Pourtant, le statut de l’EIRL, jugé trop contraignant, ne connaît pas le succès escompté. C’est donc dans un souci de simplification des démarches et d’une meilleure protection des indépendants contre les risques financiers que le législateur décide de réformer le statut de l’entreprise individuelle.
Quels avantages présente le statut unique de l’entrepreneur individuel ?
La loi du 14 février 2022, publiée au journal officiel le jour suivant, instaure un statut unique en faveur des entrepreneurs individuels. Ce nouveau régime juridique, plus protecteur du patrimoine personnel des indépendants, concerne aussi bien les activités professionnelles artisanales, commerciales, libérales qu’agricoles.
Le nouvel article L526-22 du code de commerce rend ainsi automatique la séparation entre les patrimoines professionnel et personnel de l’entrepreneur individuel. Le patrimoine professionnel de l’indépendant se compose désormais des seuls éléments utiles à son activité professionnelle. Les autres biens appartenant à son patrimoine personnel ne peuvent plus, par principe, être saisis par les créanciers en cas de défaillance professionnelle. Ces deux patrimoines sont cependant destinés à être réunis en cas de cessation d’activité de l’entrepreneur ou au moment de son décès.
Le statut unique a vocation à s’appliquer à toutes les entreprises individuelles créées après le 15 mai 2022. Pour celles qui existeraient déjà à cette date, la distinction entre les patrimoines personnel et professionnel sera également effective mais uniquement à l’égard des nouvelles créances, c’est-à-dire celles nées après l’entrée en vigueur de la réforme.
Des dérogations au principe de la séparation des patrimoines pour les entrepreneurs individuels sont toutefois prévues. L’entrepreneur a ainsi la faculté de renoncer au bénéfice de cette mesure protectrice pour accepter un engagement précis à la demande d’un créancier, tel qu’un banquier en vue de l’obtention d’un prêt. À savoir également qu’en cas de fraude ou de manquements graves et répétés de l’entrepreneur individuel à ses obligations fiscales ou sociales, le recouvrement de certaines créances, comme l’impôt sur le revenu ou les prélèvements sociaux, peut avoir lieu sur l’ensemble des patrimoines professionnel et personnel du redevable.
Dans le cadre de la réforme, la transmission de l’entreprise individuelle est également simplifiée.

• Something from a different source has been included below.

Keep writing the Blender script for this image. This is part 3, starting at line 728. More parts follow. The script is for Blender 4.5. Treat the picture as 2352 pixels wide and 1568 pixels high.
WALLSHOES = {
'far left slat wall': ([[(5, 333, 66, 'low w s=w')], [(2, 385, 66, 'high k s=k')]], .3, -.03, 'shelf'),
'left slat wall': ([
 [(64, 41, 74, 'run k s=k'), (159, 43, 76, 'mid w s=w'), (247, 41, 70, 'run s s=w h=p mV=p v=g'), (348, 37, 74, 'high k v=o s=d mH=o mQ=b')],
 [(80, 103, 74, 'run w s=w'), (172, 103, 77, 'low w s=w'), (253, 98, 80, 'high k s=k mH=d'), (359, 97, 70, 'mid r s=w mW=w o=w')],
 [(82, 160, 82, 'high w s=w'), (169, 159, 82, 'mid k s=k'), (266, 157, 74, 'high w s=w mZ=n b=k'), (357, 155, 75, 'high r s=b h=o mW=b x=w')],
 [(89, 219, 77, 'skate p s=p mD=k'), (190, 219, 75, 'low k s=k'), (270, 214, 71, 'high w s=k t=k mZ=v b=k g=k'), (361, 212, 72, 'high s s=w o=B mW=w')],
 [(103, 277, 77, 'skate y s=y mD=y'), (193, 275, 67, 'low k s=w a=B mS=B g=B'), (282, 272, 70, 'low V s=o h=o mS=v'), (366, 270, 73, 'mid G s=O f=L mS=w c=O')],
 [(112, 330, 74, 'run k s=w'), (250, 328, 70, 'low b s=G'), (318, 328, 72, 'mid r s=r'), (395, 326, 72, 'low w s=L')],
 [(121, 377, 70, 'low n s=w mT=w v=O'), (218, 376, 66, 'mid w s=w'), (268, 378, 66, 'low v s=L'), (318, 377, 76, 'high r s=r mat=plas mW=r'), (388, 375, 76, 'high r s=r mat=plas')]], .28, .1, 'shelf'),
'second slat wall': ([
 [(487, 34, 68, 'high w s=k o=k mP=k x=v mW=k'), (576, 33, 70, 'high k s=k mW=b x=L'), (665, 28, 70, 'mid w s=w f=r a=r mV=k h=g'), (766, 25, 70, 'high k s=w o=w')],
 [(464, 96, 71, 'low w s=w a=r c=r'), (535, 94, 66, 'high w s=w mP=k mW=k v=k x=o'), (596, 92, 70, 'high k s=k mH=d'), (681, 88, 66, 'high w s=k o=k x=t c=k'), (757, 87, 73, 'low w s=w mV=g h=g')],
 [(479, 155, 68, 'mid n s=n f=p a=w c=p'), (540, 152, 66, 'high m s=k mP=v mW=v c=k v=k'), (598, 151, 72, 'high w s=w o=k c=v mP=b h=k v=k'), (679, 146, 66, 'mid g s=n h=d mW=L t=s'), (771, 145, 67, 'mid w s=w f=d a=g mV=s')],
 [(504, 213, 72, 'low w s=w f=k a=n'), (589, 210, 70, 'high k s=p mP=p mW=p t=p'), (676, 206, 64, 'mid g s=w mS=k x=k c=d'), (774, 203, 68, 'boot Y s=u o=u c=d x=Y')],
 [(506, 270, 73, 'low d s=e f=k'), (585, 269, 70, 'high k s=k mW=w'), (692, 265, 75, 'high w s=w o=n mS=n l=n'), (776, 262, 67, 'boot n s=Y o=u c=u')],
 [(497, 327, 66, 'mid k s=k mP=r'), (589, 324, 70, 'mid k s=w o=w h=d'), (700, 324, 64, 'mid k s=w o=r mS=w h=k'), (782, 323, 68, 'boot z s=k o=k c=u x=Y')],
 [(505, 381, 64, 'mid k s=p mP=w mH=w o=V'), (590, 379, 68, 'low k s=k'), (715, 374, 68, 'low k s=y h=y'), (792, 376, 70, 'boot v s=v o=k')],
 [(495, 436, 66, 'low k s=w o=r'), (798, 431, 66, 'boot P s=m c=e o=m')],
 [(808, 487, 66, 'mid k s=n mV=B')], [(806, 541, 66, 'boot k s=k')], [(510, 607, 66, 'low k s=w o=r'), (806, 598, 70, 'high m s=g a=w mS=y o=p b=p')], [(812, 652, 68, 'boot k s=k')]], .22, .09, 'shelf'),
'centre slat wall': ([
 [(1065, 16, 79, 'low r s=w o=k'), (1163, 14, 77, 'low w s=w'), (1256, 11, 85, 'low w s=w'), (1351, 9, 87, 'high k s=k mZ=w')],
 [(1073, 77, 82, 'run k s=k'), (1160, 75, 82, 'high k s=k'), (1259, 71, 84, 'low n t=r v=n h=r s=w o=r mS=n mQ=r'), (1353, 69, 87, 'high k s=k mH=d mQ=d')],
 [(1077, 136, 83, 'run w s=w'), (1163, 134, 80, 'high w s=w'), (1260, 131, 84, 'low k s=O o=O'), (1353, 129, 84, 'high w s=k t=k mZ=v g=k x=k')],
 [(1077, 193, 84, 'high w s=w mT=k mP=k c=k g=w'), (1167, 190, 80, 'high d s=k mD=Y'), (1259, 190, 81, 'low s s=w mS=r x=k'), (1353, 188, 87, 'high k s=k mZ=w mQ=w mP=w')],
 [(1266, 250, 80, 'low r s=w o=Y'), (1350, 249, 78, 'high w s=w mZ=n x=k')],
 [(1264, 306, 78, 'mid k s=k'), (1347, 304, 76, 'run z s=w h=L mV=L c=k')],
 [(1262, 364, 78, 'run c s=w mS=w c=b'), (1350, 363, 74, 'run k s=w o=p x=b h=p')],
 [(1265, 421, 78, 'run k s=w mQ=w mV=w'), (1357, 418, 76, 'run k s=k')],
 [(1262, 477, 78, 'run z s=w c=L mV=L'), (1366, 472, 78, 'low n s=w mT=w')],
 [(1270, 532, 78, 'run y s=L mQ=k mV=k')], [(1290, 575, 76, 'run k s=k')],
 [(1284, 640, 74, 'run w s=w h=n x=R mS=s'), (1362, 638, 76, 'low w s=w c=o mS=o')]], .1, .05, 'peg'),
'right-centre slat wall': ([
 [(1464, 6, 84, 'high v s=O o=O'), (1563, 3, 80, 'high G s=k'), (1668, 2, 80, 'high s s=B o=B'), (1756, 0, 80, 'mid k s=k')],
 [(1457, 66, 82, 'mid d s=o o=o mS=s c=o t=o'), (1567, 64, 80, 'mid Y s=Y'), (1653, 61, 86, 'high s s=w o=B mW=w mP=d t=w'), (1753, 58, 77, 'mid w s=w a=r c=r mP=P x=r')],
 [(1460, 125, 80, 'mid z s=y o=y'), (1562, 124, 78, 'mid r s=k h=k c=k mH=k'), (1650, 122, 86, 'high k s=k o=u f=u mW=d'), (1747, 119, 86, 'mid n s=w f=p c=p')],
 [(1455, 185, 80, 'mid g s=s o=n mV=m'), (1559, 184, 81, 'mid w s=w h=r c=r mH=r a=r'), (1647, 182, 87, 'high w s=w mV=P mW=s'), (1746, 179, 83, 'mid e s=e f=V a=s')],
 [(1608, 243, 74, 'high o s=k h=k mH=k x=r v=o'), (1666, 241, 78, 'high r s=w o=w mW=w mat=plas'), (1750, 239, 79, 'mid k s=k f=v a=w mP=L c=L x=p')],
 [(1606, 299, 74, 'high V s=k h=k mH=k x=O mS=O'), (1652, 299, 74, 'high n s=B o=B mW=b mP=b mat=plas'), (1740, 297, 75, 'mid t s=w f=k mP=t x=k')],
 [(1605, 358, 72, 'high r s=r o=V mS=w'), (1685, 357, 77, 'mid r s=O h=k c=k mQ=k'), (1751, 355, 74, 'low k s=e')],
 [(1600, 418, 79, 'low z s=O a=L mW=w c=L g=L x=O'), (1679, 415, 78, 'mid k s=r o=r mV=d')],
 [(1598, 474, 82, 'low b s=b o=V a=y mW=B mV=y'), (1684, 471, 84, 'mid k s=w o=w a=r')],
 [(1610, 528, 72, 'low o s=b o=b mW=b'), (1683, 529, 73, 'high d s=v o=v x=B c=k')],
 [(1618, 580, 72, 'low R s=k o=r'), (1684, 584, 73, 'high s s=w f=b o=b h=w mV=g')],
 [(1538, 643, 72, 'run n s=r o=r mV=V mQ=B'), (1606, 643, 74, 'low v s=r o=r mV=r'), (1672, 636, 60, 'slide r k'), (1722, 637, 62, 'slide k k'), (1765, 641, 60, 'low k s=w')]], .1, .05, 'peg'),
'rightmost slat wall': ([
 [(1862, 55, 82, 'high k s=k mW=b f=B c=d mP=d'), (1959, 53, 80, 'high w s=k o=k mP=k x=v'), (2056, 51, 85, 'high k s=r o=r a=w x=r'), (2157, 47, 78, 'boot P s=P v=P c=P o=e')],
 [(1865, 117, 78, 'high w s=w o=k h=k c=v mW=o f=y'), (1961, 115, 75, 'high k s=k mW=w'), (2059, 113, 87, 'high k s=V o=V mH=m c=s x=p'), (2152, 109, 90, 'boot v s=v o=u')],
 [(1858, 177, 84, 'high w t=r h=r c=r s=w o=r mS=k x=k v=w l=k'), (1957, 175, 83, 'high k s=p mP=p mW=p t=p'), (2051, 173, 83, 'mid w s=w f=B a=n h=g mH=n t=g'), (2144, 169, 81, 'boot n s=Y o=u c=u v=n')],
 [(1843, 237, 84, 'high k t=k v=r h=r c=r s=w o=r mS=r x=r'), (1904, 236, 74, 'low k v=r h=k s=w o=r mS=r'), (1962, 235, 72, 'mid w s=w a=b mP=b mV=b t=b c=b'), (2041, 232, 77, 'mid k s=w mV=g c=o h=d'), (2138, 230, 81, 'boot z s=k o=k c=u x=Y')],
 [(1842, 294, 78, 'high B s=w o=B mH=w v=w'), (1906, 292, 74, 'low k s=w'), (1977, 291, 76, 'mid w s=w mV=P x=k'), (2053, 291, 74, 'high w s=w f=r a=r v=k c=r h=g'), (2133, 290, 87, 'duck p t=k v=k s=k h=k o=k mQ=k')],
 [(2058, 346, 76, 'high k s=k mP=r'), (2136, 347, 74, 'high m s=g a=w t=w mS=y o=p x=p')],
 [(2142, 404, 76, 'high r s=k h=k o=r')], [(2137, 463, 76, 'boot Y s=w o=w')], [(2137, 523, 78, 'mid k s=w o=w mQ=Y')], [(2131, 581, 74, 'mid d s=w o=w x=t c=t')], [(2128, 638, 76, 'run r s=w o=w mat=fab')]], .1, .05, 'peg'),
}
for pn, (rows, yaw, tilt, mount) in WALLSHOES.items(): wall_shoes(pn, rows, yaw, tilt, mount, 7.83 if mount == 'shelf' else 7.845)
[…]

L’entrepreneur peut désormais céder, donner ou apporter en société l’intégralité de son patrimoine professionnel sans recourir à la liquidation de l’entreprise. Il s’agit, en ce cas, d’un transfert universel du patrimoine professionnel de l’indépendant et non plus, uniquement, du transfert de l’activité exploitée (fonds de commerce, artisanal…). L’entrepreneur peut, par ailleurs, décider de ne transférer que certains éléments de son patrimoine professionnel aux conditions légales propres à la nature de chaque transfert.
Quel devenir pour les EIRL ?
La loi du 14 février 2022 supprime le statut, peu utilisé, d’entrepreneur individuel à responsabilité limitée (EIRL). Les principaux avantages de ce régime juridique étant intégrés dans le nouveau statut unique de l’entreprise individuelle, la disparition des EIRL est progressivement programmée.
En effet, si aucune nouvelle entreprise de ce type ne peut plus être constituée, les EIRL déjà créées au 15 février 2022 restent autorisées à poursuivre l’exercice de leur activité sous ce statut, aux conditions régies par les articles L526-6 à L526-21 du code de commerce.
L’extinction des EIRL suite au décès de l’entrepreneur est également planifiée puisque les héritiers ne sont plus autorisés à reprendre le patrimoine affecté de l’entrepreneur décédé, ni à en constituer un nouveau.